Today I saw another first – so many firsts in this garden. How often have we said, “There can be no more firsts left”, and yet we were yet again proved wrong, because the behavior of a grey squirrel is different to any I have previously seen. Often we have seen squirrels running after each other, jumping , chasing, dodging, and I have wondered is this territorial, part of a mating ritual, or are they just playing? When the squirrels are young I can accept that it is learning to survive through what appears to be play, however, when a fully grown adult and very well nourished squirrel (all the squirrels here are fed on demand, and so don’t have the worry of finding food), picks up a piece of wood longer than the length of his head and body together and half as wide, and starts tossing it about, catching it, leaping on to it, rolling around with it and continues on for several minutes, only to drop it between logs in the log pile, and despite several attempts to fetch it, looking down the gap, then I have to concede that squirrels do play.

Sunday 22 February 2004

Woodpecker Digs a Hole

Today I chanced to choose an appropriate time to inhale my nebulized antibiotics. Glancing out of the kitchen window I saw a female green woodpecker in her usual place on the lawn busily working. Moss and grass tufts flew several inches in all directions as she dug, at first a fairly small hole and then deepening it. She gradually enlarged it, always from the edge she had previously dug and deepening each section as she worked before widening the hole again. She stayed for just under an hour and by this time the hole was seven inches wide, five inches long, and four inches deep. A grey squirrel happened by and then became very interested, obviously thinking the green woodpecker was after a cache of peanuts stored for a hungry day. The squirrel tried to muscle in on the act. He approached cautiously with pauses and many tail flicks and lashings. At first the green woodpecker seemed unfazed, but as the squirrel was six feet away he stood upright and threw all his feathers outward until he looked more like an owl than a woodpecker. The, by now, hesitant squirrel moved alternately closer and further away, and then with a quick move he was there beside the hole, and the puffed up woodpecker backed off, but only 8 to 12 inches and still stood upright and puffed up. He waited and watched while the squirrel checked out the hole. Finding it disappointingly empty, he ran off. Immediately, the green woodpecker returned and continued digging. She was joined briefly by a male green woodpecker, but mainly, the other interested spectators were other birds: blackbirds, robins, and house sparrows, who observed as if they were human and watching a football match, heads following every thrown tussock and blade, standing only two or three inches away from her. The robin, at one point, darted forward, picked up something and was gone. After almost an hour she moved to other sites around the lawn, where she poked her beak down and held still for a few seconds before moving to a new site.
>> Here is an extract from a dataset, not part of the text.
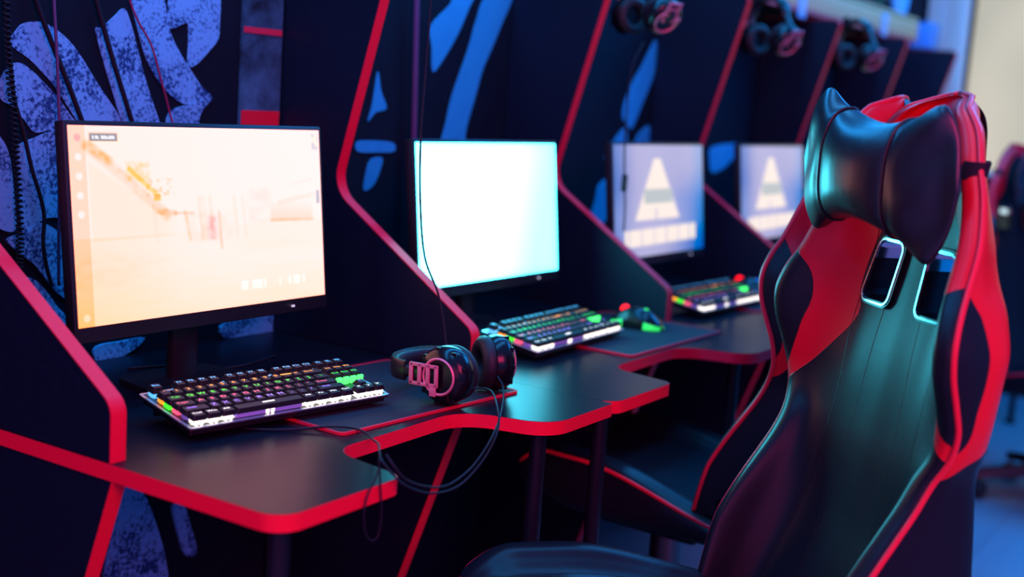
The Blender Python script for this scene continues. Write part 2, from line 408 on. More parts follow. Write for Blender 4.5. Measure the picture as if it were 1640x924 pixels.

The great tits have been excitedly in and out of, and all over, their nesting box, and the long-tailed tits have been feeding ravenously from the lawn as have the blue tits who ignore peanuts and sunflower seeds in favor of sodden bread which they carry off to the nearby bushes in lumps as large or larger than their own bodies.

We are very glad to see song thrushes in the garden. Though, each year, their numbers seem to deplete and yet we are still lucky enough to have them here. The mistle thrush pair are still here, which makes me glad. Chaffinch and greenfinch are not as plentiful as in other years, but at least some of each are still around as are the pretty red-faced goldfinches. House sparrow and starling numbers are again building, which is good, but as always blackbirds, robins and wrens are so dominant it is impossible to look outside without seeing them all.

Collared doves, pigeons, pheasants, great and little spotted woodpeckers, and moorhens are our other guests, they will all be joined by nesting mallards in the spring, and just once earlier this winter, we were delighted to watch a woodcock in the garden.

Red-legged partridges have been absent this winter, although we do still have little and tawny owls and crows. Many cormorants fly overhead and for the first time ever we have had flocks of gulls feeding here.